Leely2 Apr 17th, 2018 07:53 PM

I loved Modica: the churches, the people, the vistas, the hills (I prefer hilly places to flat).

mikster Apr 25th, 2018 07:45 AM

Thanks for all of your comments...I think given that we will likely only have 8 or 9 nights or so we may have to save Modica and south for another trip. I'm very torn about this as I really would love to go to that area by my number one on my list is Salina. If we fly into Catania would you recommend that we go direct to Salina or should we stop over in Taormina? I know it's quite touristy but it seems like it still might be worth a day. We are also contemplating a night or two in Rome before arriving in Catania. So the itinerafy may be NY to Rome (stay one or two nights in Rome), Rome to Catania, Cantania to Taormina (stay one night in Taormina, Taormina to Salina (stay two or three nights in Salina) and then the last few nights in Palermo before going back to NY. Would love to hear feedback on this and any hotel recommendations. Thank you.

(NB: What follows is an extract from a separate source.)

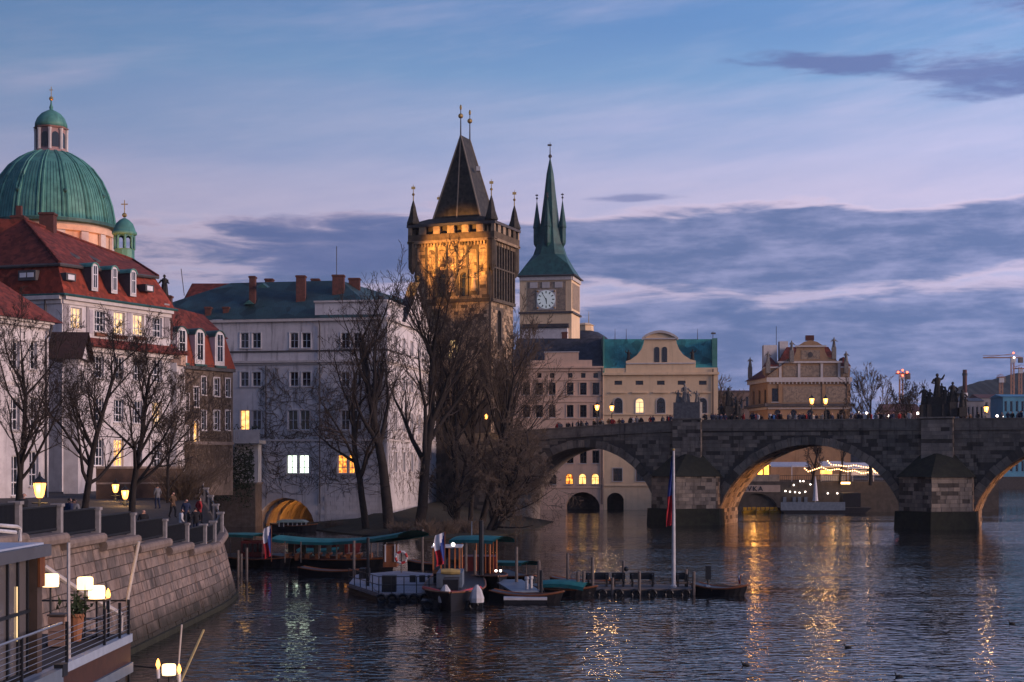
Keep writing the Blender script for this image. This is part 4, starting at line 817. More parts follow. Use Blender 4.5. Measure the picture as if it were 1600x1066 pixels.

kja Apr 25th, 2018 04:59 PM

You need to decide your priorities, and none of us can do that for you. Adding a night or two in Rome gives you very little time to do anything there, and limits your ability to see even the few parts of Sicily you plan to include. I think you would benefit from identifying the things you most want to see in each location, check their opening/closing times on the internet, and mark them on a calendar. Only then can you see what is going to work for you.

mikster Apr 30th, 2018 09:26 AM

We have a real soft spot for Rome and say we will go for two nights since we connect through there. We are leaning toward 3 or 4 nights in Salina and then 3 or 4 nights in Palermo. I agree that we will need longer to cover Sicily so we will need to do a few trips back. I really very much want to go to Salina. Having said that, does anyone have any hotel recommendations in Salina and Palermo. Range can be from $200 to $400 or more if it's really special. Opinions on Capofaro in Salina?

mikster May 20th, 2018 03:24 AM

Does anyone have accommodation recommendations for Salina?